FOOTBALL clubs like to characterise themselves as families. A portrait of the Essendon family at 5 pm yesterday would have shown, in the foreground, a group of fans, brooding, silent and staring. It would have shown grim-faced James Hird, in suit and scarf, playing kick-to-kick with his two sons, wordlessly. It would have shown four committeemen pressed up against a whitewashed wall, deep in whispered conversation.
In the background, through a half-open door, Kevin Sheedy could have been seen, head down, poring over statistics. But it would not have shown anything of Matthew Lloyd, who was secreted away in an inner sanctum and who, according to the team manager, was "very angry". It was a picture of a family in a pinch.
The parting of club and coach is like a divorce. Last week, Essendon and Sheedy were full of resolve to do it in a dignified way after all these years. Victory over Adelaide seemed to affirm that there would be no rancour and even a little good cheer. Then cracks appeared. On The Footy Show, Lloyd hinted at the idea that Sheedy's very public search for another job might distract the club. Asked if this might be so yesterday, Sheedy replied: "Shouldn't." Meantime, a small group of supporters banded together to try to overthrow the board.
Then came yesterday's insipid performance against Hawthorn, the Bombers' worst of the year. Sheedy appeared shaken. Asked if he would coach out the season, he replied: "I hope so." President Ray Horsburgh guaranteed that he would, saying the decision to sack Sheedy had been made not expressly because of where the club was now, but where it meant to be in three years.
Nonetheless, for the first time, it began to look as if they were staying together for the sake of the kids, an exercise that nearly always ends in tears.
There was about all of Essendon's enterprise on the day a hint of grasping at straws. Before the game, Sheedy made a point on his whiteboard of how important a win was if the Bombers were to play in the finals and give Hird the farewell he deserved. He stressed it again at three-quarter-time.

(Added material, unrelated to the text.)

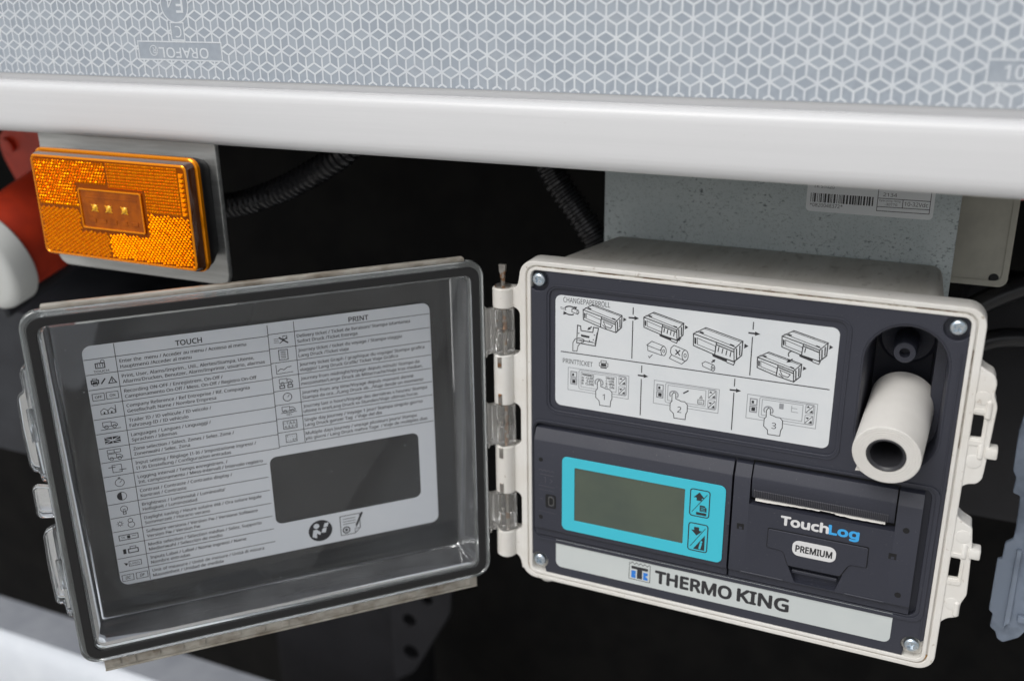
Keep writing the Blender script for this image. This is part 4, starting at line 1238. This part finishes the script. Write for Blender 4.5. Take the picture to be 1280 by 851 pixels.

I, as much as anyone, want to believe that football is as much an affair of the heart as the mind, that it is a construct of more than science, statistics and strategy, that the intangible and the visceral still matter.
But no number of appeals for a proper send-off for Hird ever would or could compensate for the Bombers' inability to break down Hawthorn's carefully and rigorously constructed walls. Here was the proof: with Sheedy's evocation of Hird apparently ringing in their ears, the Bombers capitulated without so much as a whimper in the last quarter. At the final siren, not one Bomber was seen with hands on knees, the usual attitude of he who has given his all.
When announcing Sheedy's sacking, chief executive Peter Jackson said the club's best players this year had mostly been from the senior cohort. It was a way of saying that responsibility soon would devolve onto the next generation, making this the right time for the next coach.
This day, even the venerables failed. Hird was out, Lucas was rarely seen, Lloyd gave away free kicks profligately. Hawthorn made Fletcher tactically accountable to Stephen Gillham, normally a backman, so limiting his effect. The Bombers played without purpose or spirit.
Sheedy used 27 years' worth of subterfuge and obfuscation to explain it. Hawthorn, five years without finals football, might be hungrier, he said. Essendon trailed by only three goals at three-quarter-time, from which position it has won many games. Actually, it was nearly four and flattering to the Bombers. The preponderance of play belonged to Hawthorn and, in the last quarter, it broke Essendon like a dam.
Lucas was slightly injured, Lloyd still not back to full confidence after his year on the sidelines and, besides, a victim of the hands-in-the-back rule (a classic diversion). Paddy Ryder versus Lance Franklin might one day be Paul Vander Haar v Peter Knights reincarnate (another distraction). Essendon had been reconstructing its midfield all year and would give more game time to the young and inexperienced in what remains of the season.
But Sheedy was uncharacteristically downbeat. He made only one wisecrack, when asked the nature of Lucas's problem. "He's sore," he said. "Like me." It was as if the fun days had gone.
Gradually, the change room filled with players' families, cluttering the portrait. The committeemen, hands dug into pockets, continued to talk. Simplistically, this miserable result either vindicated their decision two weeks ago to sack Sheedy or was the outcome of it. Realistically, neither is entirely true, but aspects of an even bigger picture. But divorce is a messy business and, always, someone has to be blamed.
Hird's boys were joined by Fletcher's two sons, likely types. Grandfather Ken watched on. In sad times in any family, kids are always the wellspring. Thomas Hird, barely six, has a left foot way beyond his years and an insatiable appetite for the ball, too. So an old truth was affirmed, that a football club always is bigger than any of its people. Even Essendon, even Kevin Sheedy.